## Records for processing
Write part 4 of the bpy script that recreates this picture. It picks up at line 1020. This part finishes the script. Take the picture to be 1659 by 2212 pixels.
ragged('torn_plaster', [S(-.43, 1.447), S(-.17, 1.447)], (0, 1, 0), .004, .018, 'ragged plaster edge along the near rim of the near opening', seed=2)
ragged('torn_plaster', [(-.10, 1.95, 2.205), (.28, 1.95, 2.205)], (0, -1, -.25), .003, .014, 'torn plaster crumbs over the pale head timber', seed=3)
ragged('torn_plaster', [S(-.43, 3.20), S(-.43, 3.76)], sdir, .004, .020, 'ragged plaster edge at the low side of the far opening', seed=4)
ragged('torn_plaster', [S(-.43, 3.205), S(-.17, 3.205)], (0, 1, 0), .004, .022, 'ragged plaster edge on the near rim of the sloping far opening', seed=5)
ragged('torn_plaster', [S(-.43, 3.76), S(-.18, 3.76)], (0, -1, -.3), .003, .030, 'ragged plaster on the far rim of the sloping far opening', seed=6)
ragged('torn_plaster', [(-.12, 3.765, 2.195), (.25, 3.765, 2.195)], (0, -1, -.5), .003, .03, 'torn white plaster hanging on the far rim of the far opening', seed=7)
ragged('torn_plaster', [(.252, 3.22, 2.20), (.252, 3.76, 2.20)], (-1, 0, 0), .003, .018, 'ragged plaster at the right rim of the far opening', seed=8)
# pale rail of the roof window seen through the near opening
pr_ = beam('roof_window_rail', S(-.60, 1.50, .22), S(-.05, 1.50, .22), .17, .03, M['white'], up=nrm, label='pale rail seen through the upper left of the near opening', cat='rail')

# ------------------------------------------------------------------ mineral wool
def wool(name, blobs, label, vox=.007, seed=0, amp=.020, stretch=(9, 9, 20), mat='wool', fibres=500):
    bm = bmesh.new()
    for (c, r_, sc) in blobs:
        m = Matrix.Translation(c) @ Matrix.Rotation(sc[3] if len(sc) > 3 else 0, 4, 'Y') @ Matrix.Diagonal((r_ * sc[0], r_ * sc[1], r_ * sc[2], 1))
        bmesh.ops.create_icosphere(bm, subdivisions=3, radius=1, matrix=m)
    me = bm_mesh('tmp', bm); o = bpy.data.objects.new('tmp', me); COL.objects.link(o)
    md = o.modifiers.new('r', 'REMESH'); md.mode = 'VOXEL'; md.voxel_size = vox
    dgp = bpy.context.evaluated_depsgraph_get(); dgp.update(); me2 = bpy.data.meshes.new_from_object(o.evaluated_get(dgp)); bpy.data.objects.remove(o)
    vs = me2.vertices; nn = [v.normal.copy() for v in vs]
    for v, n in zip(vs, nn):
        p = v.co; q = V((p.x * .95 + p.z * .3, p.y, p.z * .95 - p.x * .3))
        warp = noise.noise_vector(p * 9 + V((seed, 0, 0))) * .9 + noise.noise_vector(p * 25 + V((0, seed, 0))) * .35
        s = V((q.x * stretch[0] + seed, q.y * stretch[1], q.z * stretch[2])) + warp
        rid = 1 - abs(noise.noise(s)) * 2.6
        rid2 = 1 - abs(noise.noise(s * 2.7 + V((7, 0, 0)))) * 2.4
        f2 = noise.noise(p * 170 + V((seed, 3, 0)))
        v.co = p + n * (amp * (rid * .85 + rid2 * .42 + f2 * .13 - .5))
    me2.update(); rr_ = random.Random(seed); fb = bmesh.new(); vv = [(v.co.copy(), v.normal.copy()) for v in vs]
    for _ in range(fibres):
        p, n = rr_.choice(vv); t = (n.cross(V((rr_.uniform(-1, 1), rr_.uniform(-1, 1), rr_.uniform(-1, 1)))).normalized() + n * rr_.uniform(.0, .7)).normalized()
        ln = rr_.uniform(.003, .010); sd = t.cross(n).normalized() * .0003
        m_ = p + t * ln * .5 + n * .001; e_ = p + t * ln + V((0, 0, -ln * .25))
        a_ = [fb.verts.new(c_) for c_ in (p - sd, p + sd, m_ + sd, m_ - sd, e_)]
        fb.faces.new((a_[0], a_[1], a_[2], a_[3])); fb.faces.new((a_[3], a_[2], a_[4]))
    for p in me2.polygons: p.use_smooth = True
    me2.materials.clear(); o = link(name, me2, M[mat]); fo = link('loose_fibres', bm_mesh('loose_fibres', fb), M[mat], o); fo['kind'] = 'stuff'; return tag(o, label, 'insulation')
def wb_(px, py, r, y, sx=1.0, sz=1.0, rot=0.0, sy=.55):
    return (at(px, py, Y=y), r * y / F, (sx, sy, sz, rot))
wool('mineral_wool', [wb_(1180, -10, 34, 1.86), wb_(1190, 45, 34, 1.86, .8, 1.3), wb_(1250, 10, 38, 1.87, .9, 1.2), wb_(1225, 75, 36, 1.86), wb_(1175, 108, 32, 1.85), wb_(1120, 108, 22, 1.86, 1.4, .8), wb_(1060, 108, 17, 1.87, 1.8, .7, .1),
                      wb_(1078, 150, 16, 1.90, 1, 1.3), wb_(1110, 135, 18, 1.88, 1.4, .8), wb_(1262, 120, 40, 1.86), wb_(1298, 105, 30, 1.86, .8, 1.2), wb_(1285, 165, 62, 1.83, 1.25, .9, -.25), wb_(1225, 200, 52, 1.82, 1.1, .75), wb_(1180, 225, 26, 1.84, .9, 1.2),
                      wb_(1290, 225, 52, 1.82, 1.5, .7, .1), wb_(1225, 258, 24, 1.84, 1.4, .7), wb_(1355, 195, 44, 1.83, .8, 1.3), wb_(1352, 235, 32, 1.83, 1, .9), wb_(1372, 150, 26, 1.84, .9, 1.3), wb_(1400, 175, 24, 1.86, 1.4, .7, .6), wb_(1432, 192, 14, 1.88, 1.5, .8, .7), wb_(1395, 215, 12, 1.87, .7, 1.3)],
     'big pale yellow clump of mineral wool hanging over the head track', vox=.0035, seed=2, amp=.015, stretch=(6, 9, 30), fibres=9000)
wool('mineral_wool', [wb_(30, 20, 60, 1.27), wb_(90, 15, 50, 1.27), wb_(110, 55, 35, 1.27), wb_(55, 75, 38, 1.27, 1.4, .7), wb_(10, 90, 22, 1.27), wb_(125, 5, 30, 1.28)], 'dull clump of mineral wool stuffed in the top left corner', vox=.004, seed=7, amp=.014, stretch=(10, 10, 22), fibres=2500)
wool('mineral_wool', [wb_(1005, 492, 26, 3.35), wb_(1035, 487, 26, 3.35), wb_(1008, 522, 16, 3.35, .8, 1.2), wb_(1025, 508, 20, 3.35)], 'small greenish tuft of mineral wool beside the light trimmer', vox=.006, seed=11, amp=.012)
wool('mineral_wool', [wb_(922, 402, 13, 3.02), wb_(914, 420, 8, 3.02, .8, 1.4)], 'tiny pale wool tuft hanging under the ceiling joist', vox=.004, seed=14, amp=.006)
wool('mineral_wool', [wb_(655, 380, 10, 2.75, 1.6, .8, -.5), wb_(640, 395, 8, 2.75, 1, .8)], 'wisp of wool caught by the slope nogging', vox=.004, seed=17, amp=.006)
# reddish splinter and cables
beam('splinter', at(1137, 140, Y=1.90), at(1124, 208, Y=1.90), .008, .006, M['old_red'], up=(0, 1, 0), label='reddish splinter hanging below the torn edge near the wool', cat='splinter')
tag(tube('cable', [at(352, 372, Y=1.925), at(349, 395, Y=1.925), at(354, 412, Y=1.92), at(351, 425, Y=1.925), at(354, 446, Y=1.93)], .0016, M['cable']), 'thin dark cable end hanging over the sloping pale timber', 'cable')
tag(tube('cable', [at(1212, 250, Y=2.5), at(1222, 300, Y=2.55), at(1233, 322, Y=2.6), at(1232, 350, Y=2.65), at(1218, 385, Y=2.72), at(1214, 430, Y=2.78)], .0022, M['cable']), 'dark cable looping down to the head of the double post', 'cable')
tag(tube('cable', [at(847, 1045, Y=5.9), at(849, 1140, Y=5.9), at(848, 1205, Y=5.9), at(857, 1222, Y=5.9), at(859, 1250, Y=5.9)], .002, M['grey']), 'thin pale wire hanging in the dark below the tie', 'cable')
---
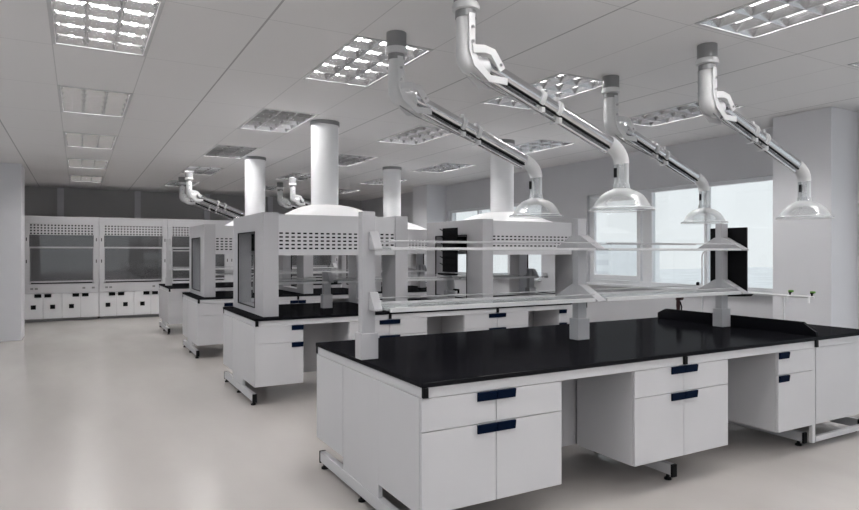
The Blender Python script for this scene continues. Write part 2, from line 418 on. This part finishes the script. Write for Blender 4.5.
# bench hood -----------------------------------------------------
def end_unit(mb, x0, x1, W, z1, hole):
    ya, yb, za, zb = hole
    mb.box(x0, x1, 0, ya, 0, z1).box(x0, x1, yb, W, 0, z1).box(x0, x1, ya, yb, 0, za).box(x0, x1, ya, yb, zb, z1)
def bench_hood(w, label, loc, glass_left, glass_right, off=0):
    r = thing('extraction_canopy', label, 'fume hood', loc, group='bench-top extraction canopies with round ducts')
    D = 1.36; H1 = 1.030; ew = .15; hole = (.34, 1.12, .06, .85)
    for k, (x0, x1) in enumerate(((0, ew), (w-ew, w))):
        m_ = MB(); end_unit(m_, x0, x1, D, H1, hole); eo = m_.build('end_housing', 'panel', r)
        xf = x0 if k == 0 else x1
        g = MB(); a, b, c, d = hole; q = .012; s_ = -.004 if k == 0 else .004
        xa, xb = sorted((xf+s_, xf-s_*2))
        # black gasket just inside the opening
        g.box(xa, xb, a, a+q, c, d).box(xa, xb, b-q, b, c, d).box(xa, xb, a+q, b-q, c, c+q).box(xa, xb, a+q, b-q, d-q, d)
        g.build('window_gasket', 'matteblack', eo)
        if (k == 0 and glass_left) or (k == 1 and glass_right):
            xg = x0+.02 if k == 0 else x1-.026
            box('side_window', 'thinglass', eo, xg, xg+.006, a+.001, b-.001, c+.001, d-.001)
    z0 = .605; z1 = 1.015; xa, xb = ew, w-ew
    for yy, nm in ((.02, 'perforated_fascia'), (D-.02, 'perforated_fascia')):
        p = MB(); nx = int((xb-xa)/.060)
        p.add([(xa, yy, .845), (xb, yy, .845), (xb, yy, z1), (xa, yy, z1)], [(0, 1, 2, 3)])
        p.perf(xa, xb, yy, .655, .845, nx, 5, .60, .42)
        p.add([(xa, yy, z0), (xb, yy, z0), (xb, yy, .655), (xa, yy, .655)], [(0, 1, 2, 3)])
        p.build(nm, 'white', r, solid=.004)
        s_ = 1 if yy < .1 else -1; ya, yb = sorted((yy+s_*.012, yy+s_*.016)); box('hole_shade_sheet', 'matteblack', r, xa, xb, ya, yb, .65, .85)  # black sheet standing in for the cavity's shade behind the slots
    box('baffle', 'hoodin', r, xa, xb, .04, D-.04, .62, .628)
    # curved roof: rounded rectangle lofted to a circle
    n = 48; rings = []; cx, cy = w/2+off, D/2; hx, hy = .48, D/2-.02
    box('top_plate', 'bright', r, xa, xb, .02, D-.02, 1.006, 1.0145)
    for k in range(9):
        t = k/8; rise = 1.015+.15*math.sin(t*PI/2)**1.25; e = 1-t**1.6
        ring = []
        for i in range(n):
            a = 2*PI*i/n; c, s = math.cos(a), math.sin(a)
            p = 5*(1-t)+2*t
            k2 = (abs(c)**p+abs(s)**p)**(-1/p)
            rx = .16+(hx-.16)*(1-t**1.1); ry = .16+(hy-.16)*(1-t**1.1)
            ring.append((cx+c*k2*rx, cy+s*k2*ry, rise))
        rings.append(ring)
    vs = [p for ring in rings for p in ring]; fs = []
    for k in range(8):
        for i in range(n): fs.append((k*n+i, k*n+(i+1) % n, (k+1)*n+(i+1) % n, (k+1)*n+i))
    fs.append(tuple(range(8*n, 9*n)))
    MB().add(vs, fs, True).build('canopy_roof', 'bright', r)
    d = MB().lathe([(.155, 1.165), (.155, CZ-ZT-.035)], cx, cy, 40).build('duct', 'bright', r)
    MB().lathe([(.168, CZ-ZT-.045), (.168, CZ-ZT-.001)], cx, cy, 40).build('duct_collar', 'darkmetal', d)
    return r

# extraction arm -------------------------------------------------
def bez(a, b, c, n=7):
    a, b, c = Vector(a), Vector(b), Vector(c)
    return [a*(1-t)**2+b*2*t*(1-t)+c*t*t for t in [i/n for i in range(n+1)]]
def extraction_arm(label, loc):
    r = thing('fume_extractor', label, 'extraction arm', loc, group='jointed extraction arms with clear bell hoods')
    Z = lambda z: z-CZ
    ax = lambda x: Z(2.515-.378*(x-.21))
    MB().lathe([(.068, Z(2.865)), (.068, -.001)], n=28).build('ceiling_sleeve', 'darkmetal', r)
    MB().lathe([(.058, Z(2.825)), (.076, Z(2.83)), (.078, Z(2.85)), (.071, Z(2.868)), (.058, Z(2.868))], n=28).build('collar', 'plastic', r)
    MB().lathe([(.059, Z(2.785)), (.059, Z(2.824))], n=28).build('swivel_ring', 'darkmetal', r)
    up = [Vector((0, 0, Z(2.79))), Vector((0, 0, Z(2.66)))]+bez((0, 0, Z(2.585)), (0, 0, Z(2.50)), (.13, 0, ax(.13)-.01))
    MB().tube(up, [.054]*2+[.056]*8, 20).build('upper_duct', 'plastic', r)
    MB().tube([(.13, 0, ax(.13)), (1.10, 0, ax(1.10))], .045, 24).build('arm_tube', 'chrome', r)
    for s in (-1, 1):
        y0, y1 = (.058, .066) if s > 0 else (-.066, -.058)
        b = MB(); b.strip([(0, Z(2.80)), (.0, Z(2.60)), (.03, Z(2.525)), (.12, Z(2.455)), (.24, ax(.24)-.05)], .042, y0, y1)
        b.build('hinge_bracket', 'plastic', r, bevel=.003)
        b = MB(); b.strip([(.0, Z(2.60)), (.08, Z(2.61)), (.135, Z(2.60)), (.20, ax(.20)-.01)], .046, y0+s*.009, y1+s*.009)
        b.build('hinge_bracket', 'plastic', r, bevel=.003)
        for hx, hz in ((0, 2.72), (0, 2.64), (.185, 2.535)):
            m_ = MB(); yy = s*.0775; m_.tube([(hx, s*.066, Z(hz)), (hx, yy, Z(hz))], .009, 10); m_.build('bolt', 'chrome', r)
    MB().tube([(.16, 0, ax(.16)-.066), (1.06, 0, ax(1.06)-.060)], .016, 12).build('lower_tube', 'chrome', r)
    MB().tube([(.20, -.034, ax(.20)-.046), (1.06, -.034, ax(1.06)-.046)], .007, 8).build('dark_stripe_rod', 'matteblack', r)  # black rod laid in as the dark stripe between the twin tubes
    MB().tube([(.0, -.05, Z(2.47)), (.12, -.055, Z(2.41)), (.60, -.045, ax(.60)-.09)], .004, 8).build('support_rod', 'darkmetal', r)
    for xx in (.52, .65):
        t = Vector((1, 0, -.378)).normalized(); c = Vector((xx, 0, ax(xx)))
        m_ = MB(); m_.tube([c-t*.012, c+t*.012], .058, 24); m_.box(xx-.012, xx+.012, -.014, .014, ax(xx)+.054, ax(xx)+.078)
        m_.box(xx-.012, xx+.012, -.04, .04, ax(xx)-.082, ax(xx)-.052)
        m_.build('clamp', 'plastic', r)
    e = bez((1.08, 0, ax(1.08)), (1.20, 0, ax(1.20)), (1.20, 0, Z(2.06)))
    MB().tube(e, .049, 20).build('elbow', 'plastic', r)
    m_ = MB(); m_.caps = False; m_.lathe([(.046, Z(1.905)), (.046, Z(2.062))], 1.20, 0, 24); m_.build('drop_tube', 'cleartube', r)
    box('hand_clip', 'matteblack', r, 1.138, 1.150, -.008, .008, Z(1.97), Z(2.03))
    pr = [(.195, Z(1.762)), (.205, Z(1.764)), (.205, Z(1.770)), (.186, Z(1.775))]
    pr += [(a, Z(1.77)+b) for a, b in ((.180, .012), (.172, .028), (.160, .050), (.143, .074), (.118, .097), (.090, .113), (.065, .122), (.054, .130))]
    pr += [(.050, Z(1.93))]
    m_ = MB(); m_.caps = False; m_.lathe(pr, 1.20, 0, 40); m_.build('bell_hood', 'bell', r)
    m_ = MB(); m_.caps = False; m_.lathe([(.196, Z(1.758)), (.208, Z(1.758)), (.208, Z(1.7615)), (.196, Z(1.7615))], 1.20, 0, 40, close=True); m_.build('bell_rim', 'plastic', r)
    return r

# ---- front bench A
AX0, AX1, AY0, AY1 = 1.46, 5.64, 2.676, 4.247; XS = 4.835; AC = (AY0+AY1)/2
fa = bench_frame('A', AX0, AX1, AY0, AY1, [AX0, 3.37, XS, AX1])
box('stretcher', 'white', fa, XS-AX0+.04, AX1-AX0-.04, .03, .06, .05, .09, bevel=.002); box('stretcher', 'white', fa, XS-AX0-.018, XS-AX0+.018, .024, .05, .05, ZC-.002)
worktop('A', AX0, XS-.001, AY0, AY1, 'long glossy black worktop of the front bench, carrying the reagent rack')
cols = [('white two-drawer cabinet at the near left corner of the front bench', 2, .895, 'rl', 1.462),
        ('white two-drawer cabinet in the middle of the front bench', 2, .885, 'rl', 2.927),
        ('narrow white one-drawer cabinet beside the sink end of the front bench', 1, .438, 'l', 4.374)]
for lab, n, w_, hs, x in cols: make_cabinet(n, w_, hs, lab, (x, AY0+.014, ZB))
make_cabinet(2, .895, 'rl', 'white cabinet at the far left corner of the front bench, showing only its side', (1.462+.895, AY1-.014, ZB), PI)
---
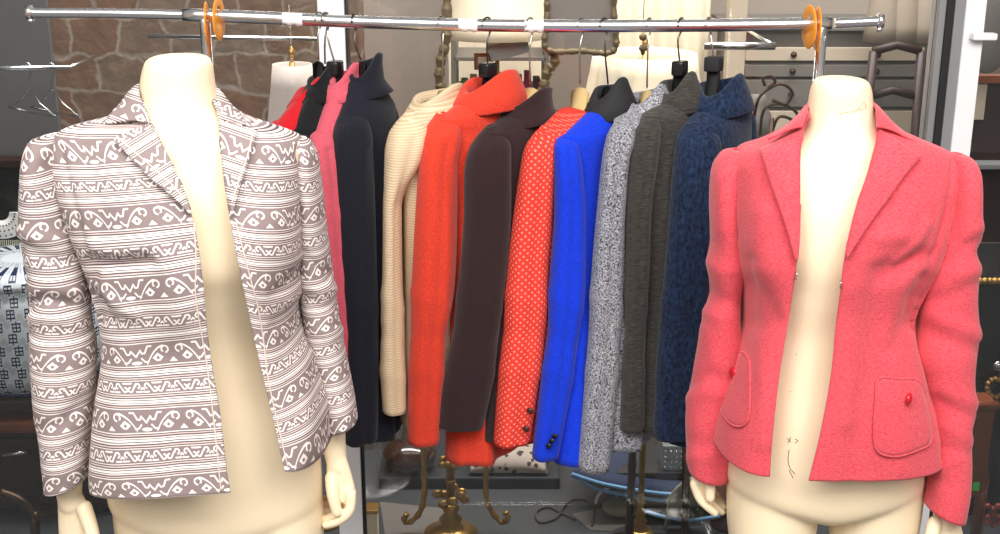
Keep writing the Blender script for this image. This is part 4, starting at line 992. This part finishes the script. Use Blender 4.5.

## Short exercise
Collect each line holding the string "Write".

## Written response
Write part 4 of the bpy script that recreates this picture. It picks up at line 1020. This part finishes the script. Take the picture to be 1659 by 2212 pixels.
The Blender Python script for this scene continues. Write part 2, from line 418 on. This part finishes the script. Write for Blender 4.5.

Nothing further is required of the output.